Snow Day Seed Starting

It is a snow day here on Cape Cod. Just enough is falling to make everything look magical. Trees, shrubs and garden tools alike are instantly rendered more interesting. But after admiring the changing landscape, I’m getting down to business answering some of the emails that have come into the store in the past couple of days. snowy_wheelbarrow Ken wrote to ask if he really needed special soil to start his vegetable seeds. I replied that seed starting mix is a very worthwhile investment. Garden soil doesn’t work well because it’s full of weed seeds and assorted fungi. There are several fungi that can cause the condition called “damping off,” where young seedlings suddenly keel over dead as a fungus attacks the tender tissues at soil level. It’s also heavy so that the roots don’t penetrate as easily. So garden soil and even compost isn’t the best choice. But Ken wondered if he could use the normal potting soil that he already has. Usually this will work as long as the potting mix is fairly new and has been stored well. If you’ve had the bag on hand for a long time, however, especially in a location where it’s hot and/or damp, you might be asking for fungal problems when you use it for new seedlings. Some potting mixes have larger pieces of bark, or time-release fertilizers that might effect germinating seeds adversely. Finally, seed starting mix stays damp for quite awhile, and this helps with germination. If you get the seed starting mix wet first, and then fill your containers and plant the seeds, the mix will stay moist until the seeds sprout if you’ve covered everything with a sheet of plastic wrap. When we start our Country Garden Grown Tomatoes, Cucumbers and Squash we use the Espoma Organic Seed Starting Mix. seedstarting Mary also wrote for seed starting information. She wants to grow broccoli for the first time and wonders when she should start her seeds. I told her that she can start a batch in late-February or early March for planting in April (weather permitting, of course) and that she might also want to start a few more in May for a second planting in June.

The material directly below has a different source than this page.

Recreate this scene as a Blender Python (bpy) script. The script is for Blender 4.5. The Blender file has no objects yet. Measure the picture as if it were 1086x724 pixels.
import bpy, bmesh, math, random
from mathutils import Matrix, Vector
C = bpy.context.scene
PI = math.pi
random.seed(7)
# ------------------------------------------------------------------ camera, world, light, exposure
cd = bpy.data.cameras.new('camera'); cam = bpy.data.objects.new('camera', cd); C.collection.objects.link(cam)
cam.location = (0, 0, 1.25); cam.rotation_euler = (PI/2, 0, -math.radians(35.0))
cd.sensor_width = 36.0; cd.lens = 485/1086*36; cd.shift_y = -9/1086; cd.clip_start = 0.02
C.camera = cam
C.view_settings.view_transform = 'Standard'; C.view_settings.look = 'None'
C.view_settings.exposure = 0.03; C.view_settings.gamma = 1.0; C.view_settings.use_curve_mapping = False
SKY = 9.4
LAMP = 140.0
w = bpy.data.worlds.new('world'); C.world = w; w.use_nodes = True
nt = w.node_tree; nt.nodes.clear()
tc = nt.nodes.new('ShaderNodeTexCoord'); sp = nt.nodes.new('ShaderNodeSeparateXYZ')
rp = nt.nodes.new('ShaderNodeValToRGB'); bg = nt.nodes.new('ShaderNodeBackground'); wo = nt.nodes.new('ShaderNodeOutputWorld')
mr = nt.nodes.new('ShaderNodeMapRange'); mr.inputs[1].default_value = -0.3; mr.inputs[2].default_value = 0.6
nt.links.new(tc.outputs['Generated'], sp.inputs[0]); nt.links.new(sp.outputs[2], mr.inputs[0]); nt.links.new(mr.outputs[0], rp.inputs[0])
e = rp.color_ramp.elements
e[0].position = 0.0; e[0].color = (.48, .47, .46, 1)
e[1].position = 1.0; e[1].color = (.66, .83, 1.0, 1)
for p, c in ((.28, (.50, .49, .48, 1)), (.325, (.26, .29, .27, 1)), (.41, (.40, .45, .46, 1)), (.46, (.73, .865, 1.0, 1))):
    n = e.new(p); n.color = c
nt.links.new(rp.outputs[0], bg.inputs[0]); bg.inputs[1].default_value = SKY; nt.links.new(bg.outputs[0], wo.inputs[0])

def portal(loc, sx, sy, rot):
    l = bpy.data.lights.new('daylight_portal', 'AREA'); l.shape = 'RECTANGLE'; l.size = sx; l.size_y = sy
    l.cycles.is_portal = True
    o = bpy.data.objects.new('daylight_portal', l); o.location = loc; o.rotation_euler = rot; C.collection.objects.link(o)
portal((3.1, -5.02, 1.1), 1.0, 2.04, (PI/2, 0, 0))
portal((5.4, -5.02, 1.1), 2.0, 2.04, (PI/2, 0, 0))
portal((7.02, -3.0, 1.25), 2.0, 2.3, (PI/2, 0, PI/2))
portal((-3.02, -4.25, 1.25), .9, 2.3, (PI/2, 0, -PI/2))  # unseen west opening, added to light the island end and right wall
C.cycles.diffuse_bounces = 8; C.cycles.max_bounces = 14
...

Finally, I reminded Mary about the seed starting talk on Sunday, February 28th at 1 PM.


Sarah sent us an email asking about a houseplant that has turned a sick yellow color. “It used to be green and healthy looking, but all the leaves are yellow or yellow-white now!” I explained that there are several possibilities when it comes to yellow plants, and it might actually be a combination of problems. Yellowing leaves is often a sign of over-watering. If a plant is kept too wet the roots will rot and the leaves will yellow and wilt. A yellow plant might also be root-bound. If the plant has been in the same pot for more than two years, or if the pot is very small, that could cause what she is seeing. Some plants have a natural life-cycle and yellow as they come to the end of their lives…this is especially true of some holiday or gift plants that aren’t intended to live forever. Although it could be a sign of nutrient deficiencies, this is often a side-effect of being in old soil or very pot bound. I invited Sarah to bring her plant into our Houseplant Rescue day on March 13th. She’ll learn if it can be Saved or if it’s time to Say Goodbye!